** START OF Material provided **

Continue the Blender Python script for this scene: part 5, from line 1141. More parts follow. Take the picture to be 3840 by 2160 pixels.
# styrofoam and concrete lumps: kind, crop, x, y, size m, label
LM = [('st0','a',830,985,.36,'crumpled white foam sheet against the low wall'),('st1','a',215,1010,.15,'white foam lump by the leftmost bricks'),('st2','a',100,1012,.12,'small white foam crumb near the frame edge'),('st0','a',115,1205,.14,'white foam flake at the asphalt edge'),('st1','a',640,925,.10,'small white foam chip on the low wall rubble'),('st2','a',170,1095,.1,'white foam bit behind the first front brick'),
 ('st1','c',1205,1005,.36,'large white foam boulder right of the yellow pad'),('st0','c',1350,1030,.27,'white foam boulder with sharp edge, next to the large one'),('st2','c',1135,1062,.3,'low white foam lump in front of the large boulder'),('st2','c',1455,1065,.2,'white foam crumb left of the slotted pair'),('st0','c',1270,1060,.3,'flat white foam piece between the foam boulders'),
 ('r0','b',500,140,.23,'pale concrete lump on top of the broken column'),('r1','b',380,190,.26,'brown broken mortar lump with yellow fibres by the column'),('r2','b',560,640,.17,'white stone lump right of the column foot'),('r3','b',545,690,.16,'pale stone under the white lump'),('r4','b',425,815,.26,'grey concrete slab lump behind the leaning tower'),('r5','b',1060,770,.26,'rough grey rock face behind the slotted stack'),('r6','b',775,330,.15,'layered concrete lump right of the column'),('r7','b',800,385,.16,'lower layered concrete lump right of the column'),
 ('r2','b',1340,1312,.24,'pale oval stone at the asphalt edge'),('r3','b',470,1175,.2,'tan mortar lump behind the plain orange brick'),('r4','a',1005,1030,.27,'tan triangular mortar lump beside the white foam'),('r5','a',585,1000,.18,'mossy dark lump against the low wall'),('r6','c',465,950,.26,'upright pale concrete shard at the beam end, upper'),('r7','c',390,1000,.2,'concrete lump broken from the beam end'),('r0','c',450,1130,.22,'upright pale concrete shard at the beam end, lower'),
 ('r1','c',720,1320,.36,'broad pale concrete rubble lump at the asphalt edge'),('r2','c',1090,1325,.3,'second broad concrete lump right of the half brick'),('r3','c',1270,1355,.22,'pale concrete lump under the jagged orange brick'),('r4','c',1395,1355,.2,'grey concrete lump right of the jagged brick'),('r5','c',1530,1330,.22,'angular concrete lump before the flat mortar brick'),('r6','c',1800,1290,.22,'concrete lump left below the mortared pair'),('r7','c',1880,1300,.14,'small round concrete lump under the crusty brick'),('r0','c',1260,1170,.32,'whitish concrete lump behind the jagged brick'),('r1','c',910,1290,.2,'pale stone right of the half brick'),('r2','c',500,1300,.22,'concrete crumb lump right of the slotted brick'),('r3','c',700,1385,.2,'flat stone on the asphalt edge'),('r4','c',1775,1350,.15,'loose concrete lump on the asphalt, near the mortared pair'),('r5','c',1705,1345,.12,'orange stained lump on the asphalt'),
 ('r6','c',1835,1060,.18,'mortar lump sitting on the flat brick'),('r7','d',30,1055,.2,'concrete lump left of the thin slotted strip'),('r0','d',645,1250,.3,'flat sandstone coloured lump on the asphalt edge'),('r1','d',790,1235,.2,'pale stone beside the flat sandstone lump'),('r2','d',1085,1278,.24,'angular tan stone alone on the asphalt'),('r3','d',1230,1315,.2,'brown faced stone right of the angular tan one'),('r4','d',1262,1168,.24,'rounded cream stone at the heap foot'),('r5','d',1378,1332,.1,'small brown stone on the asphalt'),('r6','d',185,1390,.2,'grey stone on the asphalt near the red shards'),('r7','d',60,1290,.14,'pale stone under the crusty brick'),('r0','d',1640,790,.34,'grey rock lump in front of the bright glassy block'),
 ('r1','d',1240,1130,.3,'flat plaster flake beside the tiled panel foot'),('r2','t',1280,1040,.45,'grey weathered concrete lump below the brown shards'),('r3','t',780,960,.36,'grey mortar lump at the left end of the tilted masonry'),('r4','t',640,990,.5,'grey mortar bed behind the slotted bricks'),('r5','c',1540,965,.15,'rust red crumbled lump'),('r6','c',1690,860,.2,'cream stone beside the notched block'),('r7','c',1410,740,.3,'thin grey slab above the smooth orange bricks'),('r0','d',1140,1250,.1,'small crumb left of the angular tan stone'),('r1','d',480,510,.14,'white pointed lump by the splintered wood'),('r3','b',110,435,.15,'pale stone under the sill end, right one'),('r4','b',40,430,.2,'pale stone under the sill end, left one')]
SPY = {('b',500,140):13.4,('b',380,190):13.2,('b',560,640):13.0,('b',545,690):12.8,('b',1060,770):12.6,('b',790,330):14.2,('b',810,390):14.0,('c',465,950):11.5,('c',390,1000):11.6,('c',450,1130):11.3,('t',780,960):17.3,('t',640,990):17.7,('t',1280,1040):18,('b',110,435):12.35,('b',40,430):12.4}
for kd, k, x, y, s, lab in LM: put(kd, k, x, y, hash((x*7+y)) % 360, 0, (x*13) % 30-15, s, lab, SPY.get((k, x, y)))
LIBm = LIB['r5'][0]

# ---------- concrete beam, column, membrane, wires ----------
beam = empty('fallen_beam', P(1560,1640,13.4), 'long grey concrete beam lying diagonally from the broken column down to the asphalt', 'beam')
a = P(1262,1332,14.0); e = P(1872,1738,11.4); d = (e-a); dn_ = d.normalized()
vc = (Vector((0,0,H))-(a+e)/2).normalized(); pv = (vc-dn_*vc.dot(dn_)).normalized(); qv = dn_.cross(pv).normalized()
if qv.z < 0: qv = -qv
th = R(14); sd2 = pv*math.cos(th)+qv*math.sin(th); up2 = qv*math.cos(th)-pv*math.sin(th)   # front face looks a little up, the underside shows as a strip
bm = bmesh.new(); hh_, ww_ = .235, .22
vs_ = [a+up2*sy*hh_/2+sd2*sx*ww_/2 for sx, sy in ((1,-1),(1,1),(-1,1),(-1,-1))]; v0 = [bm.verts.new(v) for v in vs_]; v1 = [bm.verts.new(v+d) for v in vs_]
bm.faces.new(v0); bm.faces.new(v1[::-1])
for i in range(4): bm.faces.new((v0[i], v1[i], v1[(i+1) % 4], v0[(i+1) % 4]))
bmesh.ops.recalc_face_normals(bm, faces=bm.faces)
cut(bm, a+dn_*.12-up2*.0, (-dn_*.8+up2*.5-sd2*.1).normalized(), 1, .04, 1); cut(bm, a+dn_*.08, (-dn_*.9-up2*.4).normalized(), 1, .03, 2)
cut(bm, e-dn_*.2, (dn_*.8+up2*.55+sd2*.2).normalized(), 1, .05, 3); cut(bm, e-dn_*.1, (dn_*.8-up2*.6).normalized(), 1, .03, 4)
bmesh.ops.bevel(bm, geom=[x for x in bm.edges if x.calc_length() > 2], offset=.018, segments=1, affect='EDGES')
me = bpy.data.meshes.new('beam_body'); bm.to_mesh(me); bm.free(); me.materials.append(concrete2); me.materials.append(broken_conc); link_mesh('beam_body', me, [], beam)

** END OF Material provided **

* Your goal *
Word for word, quote all of the data above.

* Reply to the exercise *
Continue the Blender Python script for this scene: part 5, from line 1141. More parts follow. Take the picture to be 3840 by 2160 pixels.
# styrofoam and concrete lumps: kind, crop, x, y, size m, label
LM = [('st0','a',830,985,.36,'crumpled white foam sheet against the low wall'),('st1','a',215,1010,.15,'white foam lump by the leftmost bricks'),('st2','a',100,1012,.12,'small white foam crumb near the frame edge'),('st0','a',115,1205,.14,'white foam flake at the asphalt edge'),('st1','a',640,925,.10,'small white foam chip on the low wall rubble'),('st2','a',170,1095,.1,'white foam bit behind the first front brick'),
 ('st1','c',1205,1005,.36,'large white foam boulder right of the yellow pad'),('st0','c',1350,1030,.27,'white foam boulder with sharp edge, next to the large one'),('st2','c',1135,1062,.3,'low white foam lump in front of the large boulder'),('st2','c',1455,1065,.2,'white foam crumb left of the slotted pair'),('st0','c',1270,1060,.3,'flat white foam piece between the foam boulders'),
 ('r0','b',500,140,.23,'pale concrete lump on top of the broken column'),('r1','b',380,190,.26,'brown broken mortar lump with yellow fibres by the column'),('r2','b',560,640,.17,'white stone lump right of the column foot'),('r3','b',545,690,.16,'pale stone under the white lump'),('r4','b',425,815,.26,'grey concrete slab lump behind the leaning tower'),('r5','b',1060,770,.26,'rough grey rock face behind the slotted stack'),('r6','b',775,330,.15,'layered concrete lump right of the column'),('r7','b',800,385,.16,'lower layered concrete lump right of the column'),
 ('r2','b',1340,1312,.24,'pale oval stone at the asphalt edge'),('r3','b',470,1175,.2,'tan mortar lump behind the plain orange brick'),('r4','a',1005,1030,.27,'tan triangular mortar lump beside the white foam'),('r5','a',585,1000,.18,'mossy dark lump against the low wall'),('r6','c',465,950,.26,'upright pale concrete shard at the beam end, upper'),('r7','c',390,1000,.2,'concrete lump broken from the beam end'),('r0','c',450,1130,.22,'upright pale concrete shard at the beam end, lower'),
 ('r1','c',720,1320,.36,'broad pale concrete rubble lump at the asphalt edge'),('r2','c',1090,1325,.3,'second broad concrete lump right of the half brick'),('r3','c',1270,1355,.22,'pale concrete lump under the jagged orange brick'),('r4','c',1395,1355,.2,'grey concrete lump right of the jagged brick'),('r5','c',1530,1330,.22,'angular concrete lump before the flat mortar brick'),('r6','c',1800,1290,.22,'concrete lump left below the mortared pair'),('r7','c',1880,1300,.14,'small round concrete lump under the crusty brick'),('r0','c',1260,1170,.32,'whitish concrete lump behind the jagged brick'),('r1','c',910,1290,.2,'pale stone right of the half brick'),('r2','c',500,1300,.22,'concrete crumb lump right of the slotted brick'),('r3','c',700,1385,.2,'flat stone on the asphalt edge'),('r4','c',1775,1350,.15,'loose concrete lump on the asphalt, near the mortared pair'),('r5','c',1705,1345,.12,'orange stained lump on the asphalt'),
 ('r6','c',1835,1060,.18,'mortar lump sitting on the flat brick'),('r7','d',30,1055,.2,'concrete lump left of the thin slotted strip'),('r0','d',645,1250,.3,'flat sandstone coloured lump on the asphalt edge'),('r1','d',790,1235,.2,'pale stone beside the flat sandstone lump'),('r2','d',1085,1278,.24,'angular tan stone alone on the asphalt'),('r3','d',1230,1315,.2,'brown faced stone right of the angular tan one'),('r4','d',1262,1168,.24,'rounded cream stone at the heap foot'),('r5','d',1378,1332,.1,'small brown stone on the asphalt'),('r6','d',185,1390,.2,'grey stone on the asphalt near the red shards'),('r7','d',60,1290,.14,'pale stone under the crusty brick'),('r0','d',1640,790,.34,'grey rock lump in front of the bright glassy block'),
 ('r1','d',1240,1130,.3,'flat plaster flake beside the tiled panel foot'),('r2','t',1280,1040,.45,'grey weathered concrete lump below the brown shards'),('r3','t',780,960,.36,'grey mortar lump at the left end of the tilted masonry'),('r4','t',640,990,.5,'grey mortar bed behind the slotted bricks'),('r5','c',1540,965,.15,'rust red crumbled lump'),('r6','c',1690,860,.2,'cream stone beside the notched block'),('r7','c',1410,740,.3,'thin grey slab above the smooth orange bricks'),('r0','d',1140,1250,.1,'small crumb left of the angular tan stone'),('r1','d',480,510,.14,'white pointed lump by the splintered wood'),('r3','b',110,435,.15,'pale stone under the sill end, right one'),('r4','b',40,430,.2,'pale stone under the sill end, left one')]
SPY = {('b',500,140):13.4,('b',380,190):13.2,('b',560,640):13.0,('b',545,690):12.8,('b',1060,770):12.6,('b',790,330):14.2,('b',810,390):14.0,('c',465,950):11.5,('c',390,1000):11.6,('c',450,1130):11.3,('t',780,960):17.3,('t',640,990):17.7,('t',1280,1040):18,('b',110,435):12.35,('b',40,430):12.4}
for kd, k, x, y, s, lab in LM: put(kd, k, x, y, hash((x*7+y)) % 360, 0, (x*13) % 30-15, s, lab, SPY.get((k, x, y)))
LIBm = LIB['r5'][0]

# ---------- concrete beam, column, membrane, wires ----------
beam = empty('fallen_beam', P(1560,1640,13.4), 'long grey concrete beam lying diagonally from the broken column down to the asphalt', 'beam')
a = P(1262,1332,14.0); e = P(1872,1738,11.4); d = (e-a); dn_ = d.normalized()
vc = (Vector((0,0,H))-(a+e)/2).normalized(); pv = (vc-dn_*vc.dot(dn_)).normalized(); qv = dn_.cross(pv).normalized()
if qv.z < 0: qv = -qv
th = R(14); sd2 = pv*math.cos(th)+qv*math.sin(th); up2 = qv*math.cos(th)-pv*math.sin(th)   # front face looks a little up, the underside shows as a strip
bm = bmesh.new(); hh_, ww_ = .235, .22
vs_ = [a+up2*sy*hh_/2+sd2*sx*ww_/2 for sx, sy in ((1,-1),(1,1),(-1,1),(-1,-1))]; v0 = [bm.verts.new(v) for v in vs_]; v1 = [bm.verts.new(v+d) for v in vs_]
bm.faces.new(v0); bm.faces.new(v1[::-1])
for i in range(4): bm.faces.new((v0[i], v1[i], v1[(i+1) % 4], v0[(i+1) % 4]))
bmesh.ops.recalc_face_normals(bm, faces=bm.faces)
cut(bm, a+dn_*.12-up2*.0, (-dn_*.8+up2*.5-sd2*.1).normalized(), 1, .04, 1); cut(bm, a+dn_*.08, (-dn_*.9-up2*.4).normalized(), 1, .03, 2)
cut(bm, e-dn_*.2, (dn_*.8+up2*.55+sd2*.2).normalized(), 1, .05, 3); cut(bm, e-dn_*.1, (dn_*.8-up2*.6).normalized(), 1, .03, 4)
bmesh.ops.bevel(bm, geom=[x for x in bm.edges if x.calc_length() > 2], offset=.018, segments=1, affect='EDGES')
me = bpy.data.meshes.new('beam_body'); bm.to_mesh(me); bm.free(); me.materials.append(concrete2); me.materials.append(broken_conc); link_mesh('beam_body', me, [], beam)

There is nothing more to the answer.